Your goal » Using the material below, repeat exactly the lines from the one with "Model this scene" through the one with "R = math.radians", ends included, without any images.

Records excerpted from a collection:
+++++
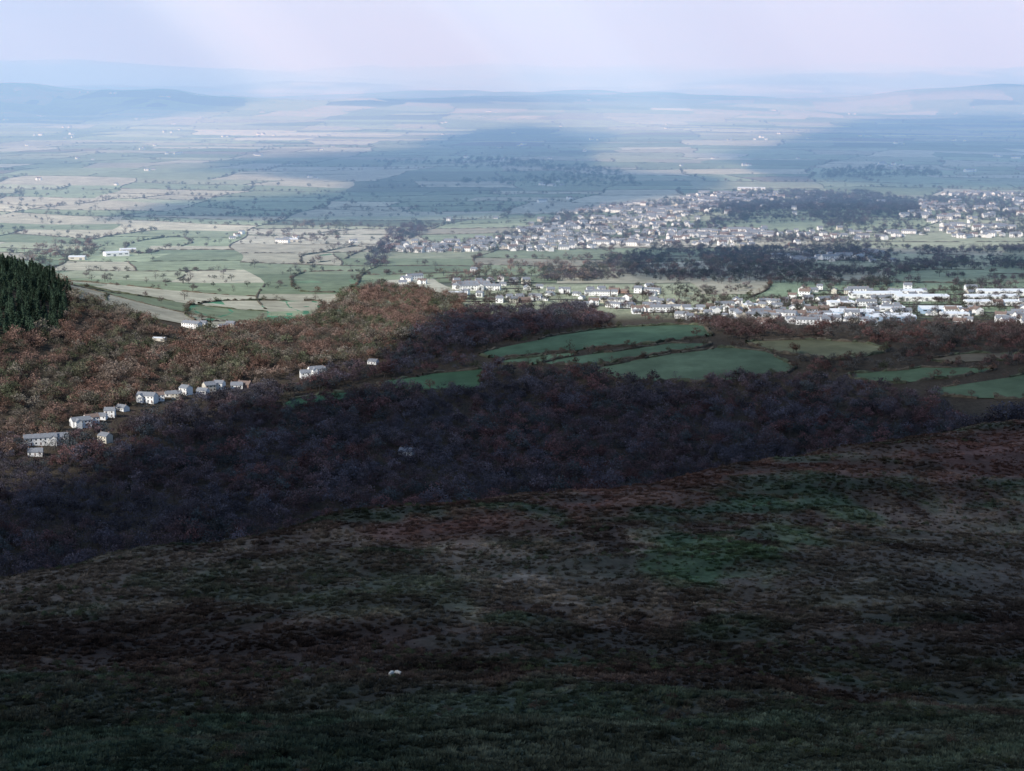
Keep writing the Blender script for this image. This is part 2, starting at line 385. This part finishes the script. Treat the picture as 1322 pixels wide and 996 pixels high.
def broadleaf(seed,H=11,leaf=300,bare=False):
    random.seed(seed);V=[];Fc=[];MI=[]
    cyl(V,Fc,MI,(0,0,-1),(0,0,H*.45),.35,.22,0,6);cyl(V,Fc,MI,(0,0,H*.45),(random.uniform(-.4,.4),random.uniform(-.4,.4),H*.8),.22,.07,0)
    ends=[Vector((0,0,H*.82))]
    for i in range(8):
        t_=i*2.4+random.uniform(-.4,.4);z0=H*random.uniform(.22,.5);r=H*random.uniform(.24,.38)
        e=Vector((math.cos(t_)*r,math.sin(t_)*r,z0+H*random.uniform(.12,.38)));cyl(V,Fc,MI,(0,0,z0),e,.13,.04,0,4);ends.append(e)
        if bare:
            for _ in range(3):
                e2=e+Vector((random.uniform(-1,1),random.uniform(-1,1),random.uniform(.3,1.6)))*H*.11;cyl(V,Fc,MI,e,e2,.05,.02,0,3)
    for _ in range(leaf):
        e=random.choice(ends);rr=H*.16
        d=Vector((random.gauss(0,1),random.gauss(0,1),random.gauss(0,.8)))*rr*.62
        rot_quad(V,Fc,e+d,random.uniform(.25,.62)*H/11*(.7 if bare else 1),1,MI)
    return mesh_from('tree',V,Fc,[M_bark,M_leaf],mi=MI)
def conifer(seed,H=17):
    random.seed(seed);V=[];Fc=[];MI=[]
    cyl(V,Fc,MI,(0,0,-1),(0,0,H*.96),.3,.04,0,6)
    for k in range(15):
        z=H*(.12+.86*k/15);r=(1-k/15.5)*H*.22*random.uniform(.8,1.1)+.15
        for i in range(9):
            t_=random.uniform(0,6.28);e=Vector((math.cos(t_)*r,math.sin(t_)*r,z-r*.3))
            for m in range(3):
                f=(m+1)/3;rot_quad(V,Fc,Vector((e.x*f,e.y*f,z-r*.3*f))+Vector((random.uniform(-.3,.3),)*3),.65*(1.2-.4*f),1,MI)
    return mesh_from('conifer',V,Fc,[M_bark,M_leaf],mi=MI)
def tuft(seed,n,R_,Hh,w):
    random.seed(seed);V=[];Fc=[]
    for _ in range(n):
        t_=random.uniform(0,6.28);r=R_*math.sqrt(random.random())*.7;b=Vector((math.cos(t_)*r,math.sin(t_)*r,-.1))
        hh=Hh*random.uniform(.5,1.1)*(1-.4*r/R_);tip=b+Vector((math.cos(t_)*R_*.4*random.random(),math.sin(t_)*R_*.4*random.random(),hh))
        s_=Vector((math.cos(t_+1.57+random.uniform(-.8,.8)),math.sin(t_+1.57+random.uniform(-.8,.8)),0))*w
        k=len(V);mid=b.lerp(tip,.6)
        V+=[tuple(b-s_),tuple(b+s_),tuple(mid+s_*1.2),tuple(tip),tuple(mid-s_*1.2)];Fc.append((k,k+1,k+2,k+3,k+4))
    return mesh_from('tuft',V,Fc,[M_tuft])
def coll(name,meshes):
    c=bpy.data.collections.new(name)
    for i,m in enumerate(meshes):
        m.name=name+'_form'
        c.objects.link(bpy.data.objects.new(name+'_form',m))
    return c
C_broad=coll('broadleaf_tree',[broadleaf(1),broadleaf(2,10,340),broadleaf(3,12,280),broadleaf(4,11,200,True),broadleaf(5,12,160,True)])
C_con=coll('conifer_tree',[conifer(6),conifer(7,15)])
C_tuft=coll('moor_plants',[tuft(8,70,.8,.55,.05),tuft(9,60,.6,.75,.03),tuft(10,80,1.0,.45,.07)])
random.seed(99)
def scatter(name,x,y,scale,colr,c,zoff=0,nform=3):
    n=len(x);z=height(x,y)+zoff
    me=bpy.data.meshes.new(name);me.vertices.add(n);me.vertices.foreach_set('co',np.stack([x,y,z],1).astype(np.float32).ravel())
    a=me.attributes.new('scl','FLOAT_VECTOR','POINT');sc=np.stack([scale*rng.uniform(.85,1.2,n),scale*rng.uniform(.85,1.2,n),scale*rng.uniform(.8,1.2,n)],1);a.data.foreach_set('vector',sc.astype(np.float32).ravel())
    a=me.attributes.new('rotv','FLOAT_VECTOR','POINT');rv=np.zeros((n,3));rv[:,2]=rng.uniform(0,6.28,n);rv[:,:2]=rng.normal(0,.05,(n,2));a.data.foreach_set('vector',rv.astype(np.float32).ravel())
    a=me.attributes.new('idx','INT','POINT');a.data.foreach_set('value',rng.integers(0,nform,n).astype(np.int32))
    attr_color(me,'icol',colr);me.update()
    ob=link(bpy.data.objects.new(name,me))
    ng=bpy.data.node_groups.new('gn_'+name,'GeometryNodeTree')
    ng.interface.new_socket('Geometry',in_out='INPUT',socket_type='NodeSocketGeometry');ng.interface.new_socket('Geometry',in_out='OUTPUT',socket_type='NodeSocketGeometry')
    gi=ng.nodes.new('NodeGroupInput');go=ng.nodes.new('NodeGroupOutput');ip=ng.nodes.new('GeometryNodeInstanceOnPoints');ci=ng.nodes.new('GeometryNodeCollectionInfo')
    ci.inputs['Collection'].default_value=c;ci.inputs['Separate Children'].default_value=True;ci.inputs['Reset Children'].default_value=True
    def na(nm,t_):
        q=ng.nodes.new('GeometryNodeInputNamedAttribute');q.data_type=t_;q.inputs['Name'].default_value=nm;return q.outputs['Attribute']
    L=ng.links.new
    L(gi.outputs[0],ip.inputs['Points']);L(ci.outputs[0],ip.inputs['Instance']);ip.inputs['Pick Instance'].default_value=True
    L(na('idx','INT'),ip.inputs['Instance Index']);L(na('scl','FLOAT_VECTOR'),ip.inputs['Scale'])
    er=ng.nodes.new('FunctionNodeEulerToRotation');L(na('rotv','FLOAT_VECTOR'),er.inputs[0]);L(er.outputs[0],ip.inputs['Rotation'])
    L(ip.outputs[0],go.inputs[0])
    md=ob.modifiers.new('scatter','NODES');md.node_group=ng
    return ob
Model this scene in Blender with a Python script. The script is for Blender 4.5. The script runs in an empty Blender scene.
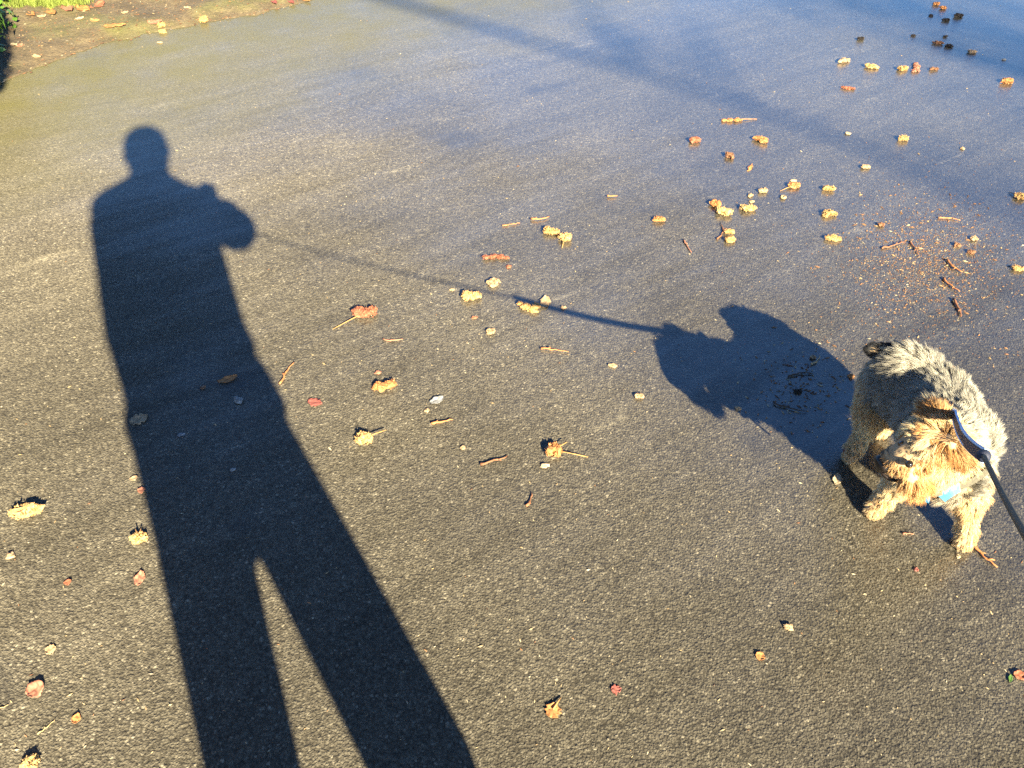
import bpy, bmesh, math, random
import numpy as np
from mathutils import Vector, Matrix, noise as mnoise

random.seed(7); rng = np.random.default_rng(7)
scene = bpy.context.scene
COL = scene.collection
R = math.radians

# ------------------------------------------------------------------ camera
H, PITCH, HFOV, W_, H_ = 1.25, R(42.0), R(63.0), 1024, 768
FOC = (W_ / 2) / math.tan(HFOV / 2)
cam_d = bpy.data.cameras.new('camera'); cam = bpy.data.objects.new('camera', cam_d); COL.objects.link(cam)
cam.location = (0, 0, H); cam.rotation_euler = (R(90) - PITCH, 0, 0)
cam_d.angle = HFOV; cam_d.sensor_fit = 'HORIZONTAL'; cam_d.clip_start = 0.01; cam_d.clip_end = 500
scene.camera = cam

def ray(px, py):
    x = (px - W_ / 2) / FOC; y = -(py - H_ / 2) / FOC
    return np.array([x, math.cos(PITCH) + y * math.sin(PITCH), -math.sin(PITCH) + y * math.cos(PITCH)])
def at(px, py, z=0.0):
    """the point at height z that stands at this spot of the place"""
    r = ray(px, py); t = (z - H) / r[2]
    return Vector((r[0] * t, r[1] * t, z))
def pxm(p):                      # pixels per metre at p
    return FOC / (p[1] * math.cos(PITCH) + (H - p[2]) * math.sin(PITCH))

# ------------------------------------------------------------------ sun and sky
SUN = Vector(-ray(203, 192)).normalized()              # towards the sun
EL = math.asin(SUN.z); AZ = math.atan2(SUN.x, SUN.y)
world = bpy.data.worlds.new('World'); scene.world = world; world.use_nodes = True
nt = world.node_tree; nt.nodes.clear()
sky = nt.nodes.new('ShaderNodeTexSky'); sky.sky_type = 'NISHITA'; sky.sun_disc = False
sky.sun_elevation = EL; sky.sun_rotation = AZ % (2 * math.pi)
sky.altitude = 0; sky.air_density = 1.0; sky.dust_density = 0.3; sky.ozone_density = 9.0
bg = nt.nodes.new('ShaderNodeBackground'); bg.inputs[1].default_value = 0.05
wo = nt.nodes.new('ShaderNodeOutputWorld')
nt.links.new(sky.outputs[0], bg.inputs[0]); nt.links.new(bg.outputs[0], wo.inputs[0])
sd = bpy.data.lights.new('sun', 'SUN'); sd.energy = 5.0; sd.angle = R(0.53); sd.color = (1.0, 0.84, 0.54)
so = bpy.data.objects.new('sun', sd); COL.objects.link(so)
so.rotation_euler = SUN.to_track_quat('Z', 'Y').to_euler(); so.location = SUN * 30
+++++
Expected output »
Model this scene in Blender with a Python script. The script is for Blender 4.5. The script runs in an empty Blender scene.
import bpy, bmesh, math, random
import numpy as np
from mathutils import Vector, Matrix, noise as mnoise

random.seed(7); rng = np.random.default_rng(7)
scene = bpy.context.scene
COL = scene.collection
R = math.radians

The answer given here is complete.